What do the lines from the top of the data through the line with "from mathutils import Vector, Matrix" say? Quote them exactly and include both ends.

(Extracted information)
· · ·
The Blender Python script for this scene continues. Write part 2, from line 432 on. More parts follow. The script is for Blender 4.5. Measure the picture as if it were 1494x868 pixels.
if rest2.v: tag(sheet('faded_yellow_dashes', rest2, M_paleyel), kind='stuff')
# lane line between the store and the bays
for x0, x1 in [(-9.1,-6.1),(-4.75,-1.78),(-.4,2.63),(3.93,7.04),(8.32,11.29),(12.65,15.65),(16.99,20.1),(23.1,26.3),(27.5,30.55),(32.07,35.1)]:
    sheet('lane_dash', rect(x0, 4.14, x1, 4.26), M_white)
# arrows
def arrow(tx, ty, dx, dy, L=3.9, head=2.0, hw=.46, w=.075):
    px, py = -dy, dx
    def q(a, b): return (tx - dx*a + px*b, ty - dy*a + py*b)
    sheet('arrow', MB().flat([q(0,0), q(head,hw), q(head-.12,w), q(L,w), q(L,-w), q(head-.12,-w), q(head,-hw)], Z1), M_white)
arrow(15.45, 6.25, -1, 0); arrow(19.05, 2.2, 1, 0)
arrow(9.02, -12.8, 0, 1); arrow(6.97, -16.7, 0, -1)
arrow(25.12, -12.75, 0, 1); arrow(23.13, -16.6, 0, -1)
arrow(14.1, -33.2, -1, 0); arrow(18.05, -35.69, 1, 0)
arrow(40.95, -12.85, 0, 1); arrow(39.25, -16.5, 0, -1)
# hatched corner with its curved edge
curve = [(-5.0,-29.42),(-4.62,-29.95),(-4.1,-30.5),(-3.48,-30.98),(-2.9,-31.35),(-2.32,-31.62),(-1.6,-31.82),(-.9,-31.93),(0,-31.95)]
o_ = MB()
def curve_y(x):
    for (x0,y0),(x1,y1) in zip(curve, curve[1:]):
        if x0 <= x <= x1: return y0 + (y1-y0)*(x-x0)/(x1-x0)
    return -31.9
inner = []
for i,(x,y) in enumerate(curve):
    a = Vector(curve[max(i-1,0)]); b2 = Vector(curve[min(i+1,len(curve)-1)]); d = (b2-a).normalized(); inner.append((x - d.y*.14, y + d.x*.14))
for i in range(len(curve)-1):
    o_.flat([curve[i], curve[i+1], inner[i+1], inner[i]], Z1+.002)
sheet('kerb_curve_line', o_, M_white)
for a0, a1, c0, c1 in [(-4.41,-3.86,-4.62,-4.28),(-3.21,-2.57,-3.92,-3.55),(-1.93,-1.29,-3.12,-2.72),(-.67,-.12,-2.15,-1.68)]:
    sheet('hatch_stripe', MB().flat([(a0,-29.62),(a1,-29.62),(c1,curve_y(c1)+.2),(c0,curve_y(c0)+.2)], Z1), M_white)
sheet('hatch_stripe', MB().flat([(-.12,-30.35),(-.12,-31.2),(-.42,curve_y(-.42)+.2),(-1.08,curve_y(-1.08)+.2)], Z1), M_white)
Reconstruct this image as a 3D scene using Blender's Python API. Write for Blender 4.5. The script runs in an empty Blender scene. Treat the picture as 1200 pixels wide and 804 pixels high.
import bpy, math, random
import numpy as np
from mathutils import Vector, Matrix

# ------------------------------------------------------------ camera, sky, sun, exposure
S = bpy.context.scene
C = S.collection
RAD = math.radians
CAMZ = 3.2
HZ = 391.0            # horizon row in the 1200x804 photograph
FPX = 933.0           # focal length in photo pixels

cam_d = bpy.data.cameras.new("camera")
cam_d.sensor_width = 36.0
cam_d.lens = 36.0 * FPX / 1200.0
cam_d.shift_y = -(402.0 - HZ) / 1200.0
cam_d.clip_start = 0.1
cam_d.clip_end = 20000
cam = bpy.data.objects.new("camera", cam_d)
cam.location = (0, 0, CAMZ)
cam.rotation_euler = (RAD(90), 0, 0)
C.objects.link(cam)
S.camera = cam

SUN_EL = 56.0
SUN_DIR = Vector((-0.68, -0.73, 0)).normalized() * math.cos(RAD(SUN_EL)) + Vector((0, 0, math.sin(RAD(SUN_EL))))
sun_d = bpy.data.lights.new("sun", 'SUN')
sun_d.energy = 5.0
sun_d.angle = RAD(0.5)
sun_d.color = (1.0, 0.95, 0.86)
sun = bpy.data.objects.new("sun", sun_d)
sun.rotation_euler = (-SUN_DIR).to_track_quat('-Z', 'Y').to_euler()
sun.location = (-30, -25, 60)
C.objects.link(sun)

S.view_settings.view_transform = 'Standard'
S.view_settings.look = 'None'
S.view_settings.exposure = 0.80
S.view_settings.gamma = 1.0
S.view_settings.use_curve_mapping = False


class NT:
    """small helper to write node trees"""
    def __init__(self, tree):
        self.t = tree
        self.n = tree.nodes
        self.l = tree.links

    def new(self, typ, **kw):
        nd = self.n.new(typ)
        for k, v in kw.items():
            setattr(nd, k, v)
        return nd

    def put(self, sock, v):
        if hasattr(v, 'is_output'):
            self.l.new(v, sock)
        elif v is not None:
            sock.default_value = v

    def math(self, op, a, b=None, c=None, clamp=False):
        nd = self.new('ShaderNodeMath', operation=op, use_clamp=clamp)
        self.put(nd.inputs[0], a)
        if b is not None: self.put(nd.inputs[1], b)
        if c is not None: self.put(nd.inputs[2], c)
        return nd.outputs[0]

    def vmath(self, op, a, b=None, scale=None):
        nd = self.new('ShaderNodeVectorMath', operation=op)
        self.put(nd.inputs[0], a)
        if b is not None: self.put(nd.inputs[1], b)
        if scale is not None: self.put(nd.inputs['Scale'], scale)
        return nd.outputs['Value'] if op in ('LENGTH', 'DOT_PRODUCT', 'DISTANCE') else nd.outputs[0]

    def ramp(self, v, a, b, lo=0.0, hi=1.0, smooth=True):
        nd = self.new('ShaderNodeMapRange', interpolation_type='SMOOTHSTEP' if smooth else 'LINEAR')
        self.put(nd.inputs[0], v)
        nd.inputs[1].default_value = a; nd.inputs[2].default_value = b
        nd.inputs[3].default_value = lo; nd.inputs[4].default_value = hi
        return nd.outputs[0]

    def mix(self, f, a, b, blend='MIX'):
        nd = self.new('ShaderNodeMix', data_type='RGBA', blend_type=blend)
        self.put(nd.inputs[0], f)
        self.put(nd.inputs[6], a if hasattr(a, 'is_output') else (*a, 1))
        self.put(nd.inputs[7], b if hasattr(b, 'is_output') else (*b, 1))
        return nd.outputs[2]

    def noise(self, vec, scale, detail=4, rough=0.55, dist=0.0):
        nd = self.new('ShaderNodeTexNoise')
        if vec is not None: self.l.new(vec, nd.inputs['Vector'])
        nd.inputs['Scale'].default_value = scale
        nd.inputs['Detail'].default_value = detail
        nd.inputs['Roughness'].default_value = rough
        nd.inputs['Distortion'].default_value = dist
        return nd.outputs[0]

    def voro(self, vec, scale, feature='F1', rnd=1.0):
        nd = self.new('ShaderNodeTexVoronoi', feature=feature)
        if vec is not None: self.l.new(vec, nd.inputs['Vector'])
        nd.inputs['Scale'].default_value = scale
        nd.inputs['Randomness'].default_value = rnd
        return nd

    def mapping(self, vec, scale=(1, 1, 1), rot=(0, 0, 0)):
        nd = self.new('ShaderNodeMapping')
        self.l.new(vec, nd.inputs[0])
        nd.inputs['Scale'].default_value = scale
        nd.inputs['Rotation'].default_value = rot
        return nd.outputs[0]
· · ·
(Solution to the problem)
The Blender Python script for this scene continues. Write part 2, from line 432 on. More parts follow. The script is for Blender 4.5. Measure the picture as if it were 1494x868 pixels.
if rest2.v: tag(sheet('faded_yellow_dashes', rest2, M_paleyel), kind='stuff')
# lane line between the store and the bays
for x0, x1 in [(-9.1,-6.1),(-4.75,-1.78),(-.4,2.63),(3.93,7.04),(8.32,11.29),(12.65,15.65),(16.99,20.1),(23.1,26.3),(27.5,30.55),(32.07,35.1)]:
    sheet('lane_dash', rect(x0, 4.14, x1, 4.26), M_white)
# arrows
def arrow(tx, ty, dx, dy, L=3.9, head=2.0, hw=.46, w=.075):
    px, py = -dy, dx
    def q(a, b): return (tx - dx*a + px*b, ty - dy*a + py*b)
    sheet('arrow', MB().flat([q(0,0), q(head,hw), q(head-.12,w), q(L,w), q(L,-w), q(head-.12,-w), q(head,-hw)], Z1), M_white)
arrow(15.45, 6.25, -1, 0); arrow(19.05, 2.2, 1, 0)
arrow(9.02, -12.8, 0, 1); arrow(6.97, -16.7, 0, -1)
arrow(25.12, -12.75, 0, 1); arrow(23.13, -16.6, 0, -1)
arrow(14.1, -33.2, -1, 0); arrow(18.05, -35.69, 1, 0)
arrow(40.95, -12.85, 0, 1); arrow(39.25, -16.5, 0, -1)
# hatched corner with its curved edge
curve = [(-5.0,-29.42),(-4.62,-29.95),(-4.1,-30.5),(-3.48,-30.98),(-2.9,-31.35),(-2.32,-31.62),(-1.6,-31.82),(-.9,-31.93),(0,-31.95)]
o_ = MB()
def curve_y(x):
    for (x0,y0),(x1,y1) in zip(curve, curve[1:]):
        if x0 <= x <= x1: return y0 + (y1-y0)*(x-x0)/(x1-x0)
    return -31.9
inner = []
for i,(x,y) in enumerate(curve):
    a = Vector(curve[max(i-1,0)]); b2 = Vector(curve[min(i+1,len(curve)-1)]); d = (b2-a).normalized(); inner.append((x - d.y*.14, y + d.x*.14))
for i in range(len(curve)-1):
    o_.flat([curve[i], curve[i+1], inner[i+1], inner[i]], Z1+.002)
sheet('kerb_curve_line', o_, M_white)
for a0, a1, c0, c1 in [(-4.41,-3.86,-4.62,-4.28),(-3.21,-2.57,-3.92,-3.55),(-1.93,-1.29,-3.12,-2.72),(-.67,-.12,-2.15,-1.68)]:
    sheet('hatch_stripe', MB().flat([(a0,-29.62),(a1,-29.62),(c1,curve_y(c1)+.2),(c0,curve_y(c0)+.2)], Z1), M_white)
sheet('hatch_stripe', MB().flat([(-.12,-30.35),(-.12,-31.2),(-.42,curve_y(-.42)+.2),(-1.08,curve_y(-1.08)+.2)], Z1), M_white)
Reconstruct this image as a 3D scene using Blender's Python API. Write for Blender 4.5. The script runs in an empty Blender scene. Treat the picture as 1200 pixels wide and 804 pixels high.
import bpy, math, random
import numpy as np
from mathutils import Vector, Matrix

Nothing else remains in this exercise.